WHAT TO DO:
The material below contains a line with "Generate a Blender" and a line with "def onz(u,v,z=0.0): d=ray(u,v);". Copy exactly those two lines and all lines between them.
· · · · · · ·
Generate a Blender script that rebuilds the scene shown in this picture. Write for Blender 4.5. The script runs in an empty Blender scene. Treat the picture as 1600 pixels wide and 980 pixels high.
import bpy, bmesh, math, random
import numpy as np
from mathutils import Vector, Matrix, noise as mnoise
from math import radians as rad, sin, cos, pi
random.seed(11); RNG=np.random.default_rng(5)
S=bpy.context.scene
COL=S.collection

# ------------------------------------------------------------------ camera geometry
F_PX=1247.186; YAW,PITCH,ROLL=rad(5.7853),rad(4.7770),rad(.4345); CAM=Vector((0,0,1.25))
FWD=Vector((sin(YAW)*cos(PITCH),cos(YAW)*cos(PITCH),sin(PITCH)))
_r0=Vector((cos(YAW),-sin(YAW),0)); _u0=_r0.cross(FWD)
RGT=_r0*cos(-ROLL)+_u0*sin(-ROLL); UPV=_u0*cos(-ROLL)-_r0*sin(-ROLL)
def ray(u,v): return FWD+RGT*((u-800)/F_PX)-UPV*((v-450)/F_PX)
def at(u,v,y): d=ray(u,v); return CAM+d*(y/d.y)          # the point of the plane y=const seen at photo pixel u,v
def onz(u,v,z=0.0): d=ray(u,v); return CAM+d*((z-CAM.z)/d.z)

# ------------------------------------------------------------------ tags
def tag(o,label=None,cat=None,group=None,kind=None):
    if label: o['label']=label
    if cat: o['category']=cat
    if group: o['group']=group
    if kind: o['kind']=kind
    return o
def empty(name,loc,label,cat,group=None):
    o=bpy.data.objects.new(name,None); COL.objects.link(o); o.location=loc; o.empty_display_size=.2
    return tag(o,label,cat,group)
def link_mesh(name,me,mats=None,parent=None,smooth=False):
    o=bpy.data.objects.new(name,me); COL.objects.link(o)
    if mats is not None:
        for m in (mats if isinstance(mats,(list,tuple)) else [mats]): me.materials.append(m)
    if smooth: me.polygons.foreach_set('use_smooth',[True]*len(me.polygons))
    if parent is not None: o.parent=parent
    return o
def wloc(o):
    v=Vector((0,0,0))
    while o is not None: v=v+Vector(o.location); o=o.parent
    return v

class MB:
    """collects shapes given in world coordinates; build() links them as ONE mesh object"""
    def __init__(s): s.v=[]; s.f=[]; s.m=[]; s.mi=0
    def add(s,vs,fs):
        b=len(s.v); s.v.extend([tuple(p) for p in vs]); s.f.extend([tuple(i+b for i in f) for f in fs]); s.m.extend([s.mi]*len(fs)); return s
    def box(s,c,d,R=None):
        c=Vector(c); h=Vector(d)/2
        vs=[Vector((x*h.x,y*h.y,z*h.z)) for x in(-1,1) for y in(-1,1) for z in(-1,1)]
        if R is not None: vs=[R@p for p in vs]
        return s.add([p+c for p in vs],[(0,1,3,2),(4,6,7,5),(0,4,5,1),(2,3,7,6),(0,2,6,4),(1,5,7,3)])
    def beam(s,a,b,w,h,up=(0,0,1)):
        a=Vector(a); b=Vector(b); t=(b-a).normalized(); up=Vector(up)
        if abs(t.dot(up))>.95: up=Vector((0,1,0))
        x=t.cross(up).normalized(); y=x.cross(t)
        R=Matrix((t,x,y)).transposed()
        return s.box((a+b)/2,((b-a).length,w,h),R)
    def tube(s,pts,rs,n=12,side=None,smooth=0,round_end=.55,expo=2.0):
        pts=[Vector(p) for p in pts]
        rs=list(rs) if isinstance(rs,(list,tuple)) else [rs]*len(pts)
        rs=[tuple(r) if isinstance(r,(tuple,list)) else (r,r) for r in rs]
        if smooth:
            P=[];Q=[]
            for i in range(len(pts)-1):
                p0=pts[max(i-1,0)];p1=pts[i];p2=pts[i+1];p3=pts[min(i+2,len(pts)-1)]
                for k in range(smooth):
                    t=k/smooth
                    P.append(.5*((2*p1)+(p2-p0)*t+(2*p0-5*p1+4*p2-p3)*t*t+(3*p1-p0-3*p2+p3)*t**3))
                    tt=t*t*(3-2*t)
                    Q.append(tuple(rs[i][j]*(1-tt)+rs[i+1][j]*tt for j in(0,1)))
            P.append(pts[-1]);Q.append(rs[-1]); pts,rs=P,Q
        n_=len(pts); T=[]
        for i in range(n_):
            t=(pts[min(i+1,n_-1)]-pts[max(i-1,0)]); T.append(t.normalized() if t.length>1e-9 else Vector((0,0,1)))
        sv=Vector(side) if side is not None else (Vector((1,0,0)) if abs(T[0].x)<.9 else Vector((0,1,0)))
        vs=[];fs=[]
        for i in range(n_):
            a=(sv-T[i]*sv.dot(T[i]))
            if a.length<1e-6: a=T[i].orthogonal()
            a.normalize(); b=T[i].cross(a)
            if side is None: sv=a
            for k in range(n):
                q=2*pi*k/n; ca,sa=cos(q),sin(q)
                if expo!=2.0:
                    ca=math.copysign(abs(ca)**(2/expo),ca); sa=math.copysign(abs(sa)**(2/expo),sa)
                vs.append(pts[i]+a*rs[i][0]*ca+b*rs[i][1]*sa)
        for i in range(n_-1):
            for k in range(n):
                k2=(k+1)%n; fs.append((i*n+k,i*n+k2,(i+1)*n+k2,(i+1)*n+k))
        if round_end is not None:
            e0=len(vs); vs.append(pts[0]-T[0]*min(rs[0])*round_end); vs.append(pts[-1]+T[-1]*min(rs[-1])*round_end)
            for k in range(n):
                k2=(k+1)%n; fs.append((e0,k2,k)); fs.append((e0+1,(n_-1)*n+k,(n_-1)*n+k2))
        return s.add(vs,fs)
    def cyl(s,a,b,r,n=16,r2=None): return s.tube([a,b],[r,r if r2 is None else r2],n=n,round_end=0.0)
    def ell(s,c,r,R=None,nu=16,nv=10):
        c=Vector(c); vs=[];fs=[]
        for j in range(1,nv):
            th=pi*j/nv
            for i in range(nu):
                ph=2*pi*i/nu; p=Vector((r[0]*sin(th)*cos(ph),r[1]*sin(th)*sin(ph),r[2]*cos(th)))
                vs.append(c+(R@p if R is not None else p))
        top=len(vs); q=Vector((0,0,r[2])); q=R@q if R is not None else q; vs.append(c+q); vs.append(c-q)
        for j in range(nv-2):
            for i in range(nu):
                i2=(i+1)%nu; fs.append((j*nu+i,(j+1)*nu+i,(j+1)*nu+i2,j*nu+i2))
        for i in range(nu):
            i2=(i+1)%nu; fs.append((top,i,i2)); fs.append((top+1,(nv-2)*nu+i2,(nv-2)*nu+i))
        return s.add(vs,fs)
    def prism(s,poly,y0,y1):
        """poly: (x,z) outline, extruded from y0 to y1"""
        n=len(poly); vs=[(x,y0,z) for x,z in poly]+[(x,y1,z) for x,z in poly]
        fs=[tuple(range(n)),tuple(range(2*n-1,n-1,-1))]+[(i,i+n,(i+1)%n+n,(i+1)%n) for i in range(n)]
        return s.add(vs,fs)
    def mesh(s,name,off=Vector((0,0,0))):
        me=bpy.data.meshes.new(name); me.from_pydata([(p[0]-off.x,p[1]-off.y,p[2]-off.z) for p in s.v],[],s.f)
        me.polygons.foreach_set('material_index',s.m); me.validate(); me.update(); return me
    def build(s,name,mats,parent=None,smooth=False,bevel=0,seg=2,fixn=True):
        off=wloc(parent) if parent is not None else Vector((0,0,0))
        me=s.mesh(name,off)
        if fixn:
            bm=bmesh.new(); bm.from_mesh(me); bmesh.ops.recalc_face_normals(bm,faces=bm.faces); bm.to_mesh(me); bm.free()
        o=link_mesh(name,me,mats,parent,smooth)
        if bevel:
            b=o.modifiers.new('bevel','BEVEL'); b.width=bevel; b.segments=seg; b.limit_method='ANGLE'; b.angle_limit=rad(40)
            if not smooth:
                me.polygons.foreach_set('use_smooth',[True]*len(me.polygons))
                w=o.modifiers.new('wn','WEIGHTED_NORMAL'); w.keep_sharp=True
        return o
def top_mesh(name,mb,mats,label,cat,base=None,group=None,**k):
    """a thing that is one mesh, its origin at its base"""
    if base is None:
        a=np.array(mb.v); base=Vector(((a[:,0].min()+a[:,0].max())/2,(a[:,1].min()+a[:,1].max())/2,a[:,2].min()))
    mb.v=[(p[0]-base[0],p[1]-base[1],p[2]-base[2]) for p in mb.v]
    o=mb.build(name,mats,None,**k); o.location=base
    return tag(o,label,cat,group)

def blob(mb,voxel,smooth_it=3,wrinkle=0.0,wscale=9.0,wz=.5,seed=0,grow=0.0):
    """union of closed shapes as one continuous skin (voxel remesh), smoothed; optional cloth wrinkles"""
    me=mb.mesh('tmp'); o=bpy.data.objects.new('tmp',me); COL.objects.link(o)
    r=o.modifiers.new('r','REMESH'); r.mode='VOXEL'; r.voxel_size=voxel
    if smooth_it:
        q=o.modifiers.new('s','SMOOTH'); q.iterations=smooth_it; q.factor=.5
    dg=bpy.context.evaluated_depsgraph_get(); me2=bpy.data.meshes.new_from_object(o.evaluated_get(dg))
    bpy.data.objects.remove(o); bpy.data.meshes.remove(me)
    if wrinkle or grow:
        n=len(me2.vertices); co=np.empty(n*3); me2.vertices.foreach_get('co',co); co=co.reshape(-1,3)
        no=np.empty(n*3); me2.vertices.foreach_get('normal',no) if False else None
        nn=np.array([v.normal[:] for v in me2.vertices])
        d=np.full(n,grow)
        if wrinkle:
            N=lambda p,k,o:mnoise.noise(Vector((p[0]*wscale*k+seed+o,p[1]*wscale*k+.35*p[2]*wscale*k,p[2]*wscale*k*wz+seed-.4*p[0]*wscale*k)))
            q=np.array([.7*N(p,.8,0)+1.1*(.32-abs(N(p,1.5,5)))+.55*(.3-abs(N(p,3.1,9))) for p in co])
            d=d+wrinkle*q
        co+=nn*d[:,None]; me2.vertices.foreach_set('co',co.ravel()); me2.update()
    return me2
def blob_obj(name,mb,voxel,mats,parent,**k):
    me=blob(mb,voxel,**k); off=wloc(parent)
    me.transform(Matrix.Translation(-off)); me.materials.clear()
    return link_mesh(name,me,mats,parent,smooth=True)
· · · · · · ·
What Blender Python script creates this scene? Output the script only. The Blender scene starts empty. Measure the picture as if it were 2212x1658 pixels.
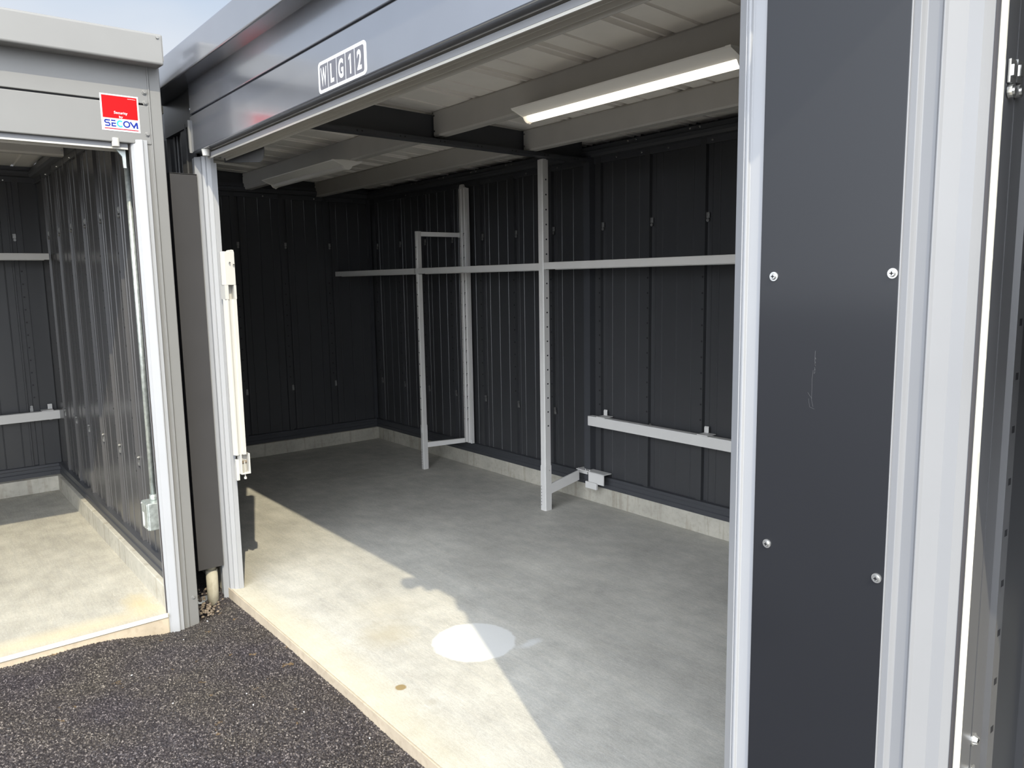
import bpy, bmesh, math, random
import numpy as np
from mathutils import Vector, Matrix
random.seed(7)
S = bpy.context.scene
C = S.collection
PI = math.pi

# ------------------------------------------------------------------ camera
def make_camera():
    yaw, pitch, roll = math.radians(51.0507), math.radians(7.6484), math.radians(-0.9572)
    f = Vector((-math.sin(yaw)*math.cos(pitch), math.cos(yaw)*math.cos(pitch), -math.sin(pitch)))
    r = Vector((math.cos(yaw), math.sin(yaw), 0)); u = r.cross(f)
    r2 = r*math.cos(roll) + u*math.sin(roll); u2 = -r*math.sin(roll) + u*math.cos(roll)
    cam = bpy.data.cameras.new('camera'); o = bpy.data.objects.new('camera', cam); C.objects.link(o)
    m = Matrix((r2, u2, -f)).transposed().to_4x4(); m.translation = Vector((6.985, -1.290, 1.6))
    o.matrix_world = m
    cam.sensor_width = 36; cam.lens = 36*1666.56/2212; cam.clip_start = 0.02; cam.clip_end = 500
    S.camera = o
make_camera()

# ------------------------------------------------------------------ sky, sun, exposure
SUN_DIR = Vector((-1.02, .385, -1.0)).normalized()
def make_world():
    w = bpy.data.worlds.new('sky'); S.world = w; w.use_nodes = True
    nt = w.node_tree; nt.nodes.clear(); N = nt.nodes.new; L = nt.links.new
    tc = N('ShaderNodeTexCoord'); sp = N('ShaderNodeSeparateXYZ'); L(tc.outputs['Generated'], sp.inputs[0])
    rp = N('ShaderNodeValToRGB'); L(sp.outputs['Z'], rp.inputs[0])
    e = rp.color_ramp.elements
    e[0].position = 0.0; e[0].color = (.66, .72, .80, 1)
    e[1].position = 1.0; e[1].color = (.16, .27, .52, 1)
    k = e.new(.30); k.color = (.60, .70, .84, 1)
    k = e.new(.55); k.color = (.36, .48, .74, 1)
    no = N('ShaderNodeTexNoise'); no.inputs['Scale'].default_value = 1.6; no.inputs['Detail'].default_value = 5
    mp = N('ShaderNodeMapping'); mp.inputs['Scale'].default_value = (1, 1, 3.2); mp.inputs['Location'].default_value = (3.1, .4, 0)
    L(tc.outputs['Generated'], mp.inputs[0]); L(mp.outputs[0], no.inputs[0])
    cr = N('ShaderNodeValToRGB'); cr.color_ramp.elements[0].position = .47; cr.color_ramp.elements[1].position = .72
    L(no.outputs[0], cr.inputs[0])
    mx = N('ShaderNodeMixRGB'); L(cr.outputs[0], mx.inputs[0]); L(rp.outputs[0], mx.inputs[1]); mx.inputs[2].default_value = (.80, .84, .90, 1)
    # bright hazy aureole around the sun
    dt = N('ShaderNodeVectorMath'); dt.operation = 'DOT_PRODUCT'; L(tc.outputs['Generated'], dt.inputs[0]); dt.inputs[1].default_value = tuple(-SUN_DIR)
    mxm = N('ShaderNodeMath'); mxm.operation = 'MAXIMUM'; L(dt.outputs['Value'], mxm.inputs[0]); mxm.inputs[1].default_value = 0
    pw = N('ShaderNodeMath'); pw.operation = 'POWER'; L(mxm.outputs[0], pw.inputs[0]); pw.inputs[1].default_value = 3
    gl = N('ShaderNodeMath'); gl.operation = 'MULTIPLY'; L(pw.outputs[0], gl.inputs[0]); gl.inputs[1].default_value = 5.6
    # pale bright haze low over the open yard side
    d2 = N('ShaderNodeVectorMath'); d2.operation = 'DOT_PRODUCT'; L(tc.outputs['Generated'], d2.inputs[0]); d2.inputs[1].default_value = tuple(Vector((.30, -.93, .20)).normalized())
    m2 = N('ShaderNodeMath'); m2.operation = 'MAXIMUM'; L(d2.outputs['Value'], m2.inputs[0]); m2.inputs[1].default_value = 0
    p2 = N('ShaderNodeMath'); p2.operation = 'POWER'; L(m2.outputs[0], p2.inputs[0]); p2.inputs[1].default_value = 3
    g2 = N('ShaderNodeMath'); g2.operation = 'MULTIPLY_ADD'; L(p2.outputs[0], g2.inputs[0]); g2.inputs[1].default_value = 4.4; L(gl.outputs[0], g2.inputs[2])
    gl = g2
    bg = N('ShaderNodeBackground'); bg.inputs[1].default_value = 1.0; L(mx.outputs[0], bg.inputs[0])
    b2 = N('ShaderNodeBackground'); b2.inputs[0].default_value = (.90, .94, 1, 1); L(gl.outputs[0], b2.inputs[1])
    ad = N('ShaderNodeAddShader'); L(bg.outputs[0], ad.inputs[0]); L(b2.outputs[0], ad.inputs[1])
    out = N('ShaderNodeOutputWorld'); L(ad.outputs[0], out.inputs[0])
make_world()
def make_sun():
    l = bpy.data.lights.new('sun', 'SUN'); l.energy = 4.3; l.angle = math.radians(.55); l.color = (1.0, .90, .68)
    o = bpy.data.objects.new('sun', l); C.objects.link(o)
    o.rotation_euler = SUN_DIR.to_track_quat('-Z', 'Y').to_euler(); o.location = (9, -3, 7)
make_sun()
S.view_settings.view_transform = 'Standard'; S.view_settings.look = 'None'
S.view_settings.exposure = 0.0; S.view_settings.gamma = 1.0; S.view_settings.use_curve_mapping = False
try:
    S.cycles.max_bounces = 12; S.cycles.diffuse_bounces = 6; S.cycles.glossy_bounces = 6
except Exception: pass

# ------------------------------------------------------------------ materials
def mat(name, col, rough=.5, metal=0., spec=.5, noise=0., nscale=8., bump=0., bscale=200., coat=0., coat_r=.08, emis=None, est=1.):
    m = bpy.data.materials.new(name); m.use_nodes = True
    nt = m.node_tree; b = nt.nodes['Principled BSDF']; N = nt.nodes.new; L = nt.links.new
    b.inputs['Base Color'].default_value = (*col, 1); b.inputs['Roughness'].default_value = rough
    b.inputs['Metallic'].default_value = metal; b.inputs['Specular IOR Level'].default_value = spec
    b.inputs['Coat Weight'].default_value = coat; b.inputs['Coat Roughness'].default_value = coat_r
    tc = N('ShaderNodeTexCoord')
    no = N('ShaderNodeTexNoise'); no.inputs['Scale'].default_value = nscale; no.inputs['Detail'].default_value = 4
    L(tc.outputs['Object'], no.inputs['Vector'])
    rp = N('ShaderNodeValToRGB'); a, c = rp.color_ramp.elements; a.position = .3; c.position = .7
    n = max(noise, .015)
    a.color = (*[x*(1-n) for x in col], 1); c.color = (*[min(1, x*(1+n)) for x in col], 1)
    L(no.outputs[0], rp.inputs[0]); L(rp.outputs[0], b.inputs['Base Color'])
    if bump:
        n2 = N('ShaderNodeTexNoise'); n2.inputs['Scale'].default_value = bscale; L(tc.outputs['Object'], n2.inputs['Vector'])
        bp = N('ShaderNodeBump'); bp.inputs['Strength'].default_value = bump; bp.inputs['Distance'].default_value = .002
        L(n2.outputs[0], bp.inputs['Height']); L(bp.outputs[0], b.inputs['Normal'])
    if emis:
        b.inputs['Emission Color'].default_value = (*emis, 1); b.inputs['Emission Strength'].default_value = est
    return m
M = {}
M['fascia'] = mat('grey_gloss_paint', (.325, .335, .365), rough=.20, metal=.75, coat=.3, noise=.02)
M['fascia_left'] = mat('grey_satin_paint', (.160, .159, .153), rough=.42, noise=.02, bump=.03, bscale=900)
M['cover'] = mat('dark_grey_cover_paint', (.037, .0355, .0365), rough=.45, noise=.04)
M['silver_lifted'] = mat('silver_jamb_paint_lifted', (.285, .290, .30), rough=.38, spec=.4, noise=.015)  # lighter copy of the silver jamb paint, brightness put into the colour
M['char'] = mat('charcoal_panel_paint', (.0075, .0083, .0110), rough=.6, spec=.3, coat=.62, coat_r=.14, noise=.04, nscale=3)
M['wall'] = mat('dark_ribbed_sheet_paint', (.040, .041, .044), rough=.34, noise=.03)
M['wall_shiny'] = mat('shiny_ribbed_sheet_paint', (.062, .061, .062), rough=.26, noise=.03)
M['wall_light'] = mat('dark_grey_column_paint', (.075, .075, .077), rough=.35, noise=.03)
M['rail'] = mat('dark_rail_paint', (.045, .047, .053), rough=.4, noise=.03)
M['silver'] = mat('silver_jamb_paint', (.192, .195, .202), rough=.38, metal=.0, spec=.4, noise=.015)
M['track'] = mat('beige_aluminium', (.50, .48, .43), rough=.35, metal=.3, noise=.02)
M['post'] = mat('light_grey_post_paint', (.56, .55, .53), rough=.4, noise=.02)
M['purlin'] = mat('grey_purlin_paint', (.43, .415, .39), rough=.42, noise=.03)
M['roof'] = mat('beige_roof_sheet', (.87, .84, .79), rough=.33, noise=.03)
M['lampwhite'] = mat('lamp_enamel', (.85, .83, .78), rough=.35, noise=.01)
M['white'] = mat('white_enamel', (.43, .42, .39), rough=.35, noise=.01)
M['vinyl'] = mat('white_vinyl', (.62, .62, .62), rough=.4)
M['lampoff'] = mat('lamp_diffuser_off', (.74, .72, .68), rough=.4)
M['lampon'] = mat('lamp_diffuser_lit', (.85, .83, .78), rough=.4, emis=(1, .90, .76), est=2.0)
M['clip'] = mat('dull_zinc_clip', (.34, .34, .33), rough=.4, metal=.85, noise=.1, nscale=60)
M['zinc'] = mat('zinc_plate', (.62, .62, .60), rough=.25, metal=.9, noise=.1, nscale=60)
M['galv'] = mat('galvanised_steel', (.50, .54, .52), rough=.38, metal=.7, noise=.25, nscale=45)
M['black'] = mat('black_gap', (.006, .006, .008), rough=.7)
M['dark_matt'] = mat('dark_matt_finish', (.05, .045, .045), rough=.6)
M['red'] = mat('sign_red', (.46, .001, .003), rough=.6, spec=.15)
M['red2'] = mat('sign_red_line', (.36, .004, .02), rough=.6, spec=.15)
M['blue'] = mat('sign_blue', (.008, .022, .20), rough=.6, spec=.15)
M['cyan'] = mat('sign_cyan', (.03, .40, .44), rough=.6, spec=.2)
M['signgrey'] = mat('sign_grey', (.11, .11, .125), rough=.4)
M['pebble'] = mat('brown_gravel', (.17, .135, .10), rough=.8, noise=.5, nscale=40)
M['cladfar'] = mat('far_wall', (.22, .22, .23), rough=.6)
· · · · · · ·
REPLY TO THE TASK:
Generate a Blender script that rebuilds the scene shown in this picture. Write for Blender 4.5. The script runs in an empty Blender scene. Treat the picture as 1600 pixels wide and 980 pixels high.
import bpy, bmesh, math, random
import numpy as np
from mathutils import Vector, Matrix, noise as mnoise
from math import radians as rad, sin, cos, pi
random.seed(11); RNG=np.random.default_rng(5)
S=bpy.context.scene
COL=S.collection

# ------------------------------------------------------------------ camera geometry
F_PX=1247.186; YAW,PITCH,ROLL=rad(5.7853),rad(4.7770),rad(.4345); CAM=Vector((0,0,1.25))
FWD=Vector((sin(YAW)*cos(PITCH),cos(YAW)*cos(PITCH),sin(PITCH)))
_r0=Vector((cos(YAW),-sin(YAW),0)); _u0=_r0.cross(FWD)
RGT=_r0*cos(-ROLL)+_u0*sin(-ROLL); UPV=_u0*cos(-ROLL)-_r0*sin(-ROLL)
def ray(u,v): return FWD+RGT*((u-800)/F_PX)-UPV*((v-450)/F_PX)
def at(u,v,y): d=ray(u,v); return CAM+d*(y/d.y)          # the point of the plane y=const seen at photo pixel u,v
def onz(u,v,z=0.0): d=ray(u,v); return CAM+d*((z-CAM.z)/d.z)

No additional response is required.